吉高由里子と新垣結衣、現代人に寄り添えるのはどっち? 『わた定』と『けもなれ』の決定的な違い

 また、『けもなれ』と『わた定』の大きな違いは、かかわりの深い男性とのあり方にも見える。

 『けもなれ』では晶の恋人・京谷(田中圭)が、晶を支えるどころか、事情があるとはいえ、元カノと同居し続けることによって、晶を最も苦しめている存在となっていた。「別れれば良いのに」と何度も思った視聴者は多かったことだろう。

 一方、『わた定』の結衣には、プライベートを大切にしている恋人(中丸雄一)がいて、ワーカホリックであることから別れを決意した元婚約者(向井理)は同じ職場になり、窮地を救ってくれるなどの頼もしさを感じさせてくれる。

 『けもなれ』の晶の場合、八方美人で断れない性格の根本に「父は暴力をふるう人で、母はマルチ商法にハマって絶縁」という辛い生い立ちがある。

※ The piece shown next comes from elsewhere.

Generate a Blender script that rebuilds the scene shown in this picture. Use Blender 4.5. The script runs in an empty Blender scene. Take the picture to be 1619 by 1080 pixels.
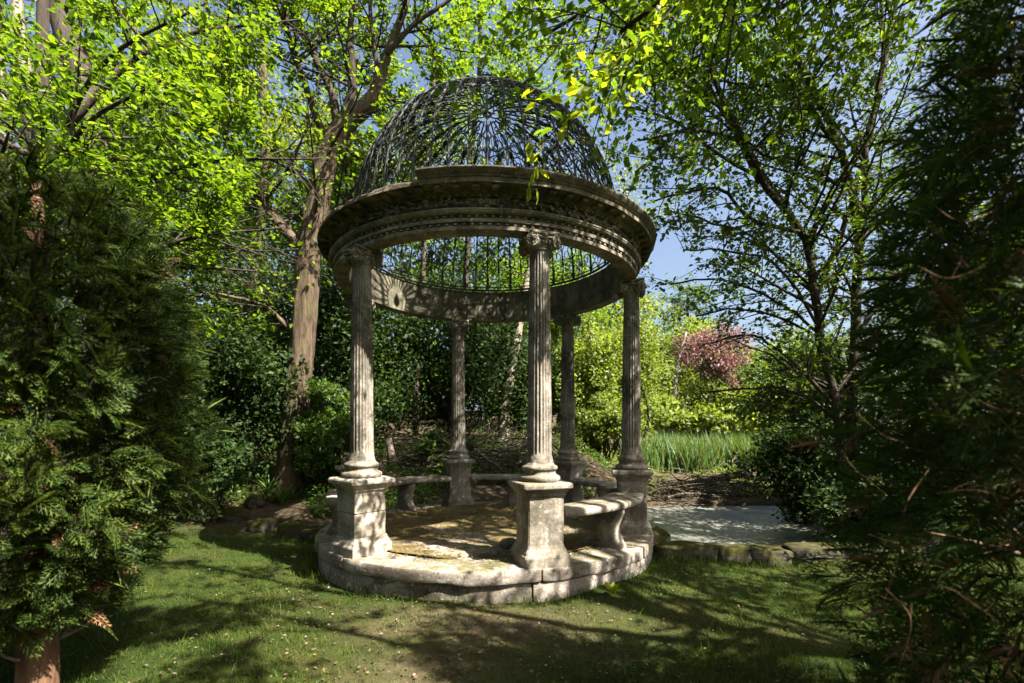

そのため、視聴者は、苦しみながらも同じ場所で逡巡し続ける晶にイライラする部分もあったが、こうした事情が明らかになるにつれ、救われない思いで余計に気分が重くなった。

 一方、『わた定』の場合、結衣の父がワーカホリックであることが、恋人選びに明らかに影響していた。しかし、そうした経緯は、「企業戦士として働き詰めで、日曜日も家にいず、過労死寸前だった父のことを子どもたちが忘れないように」と、母がテレビの上に父の写真を飾る=遺影と勘違いされるという笑いをまじえて説明されていた。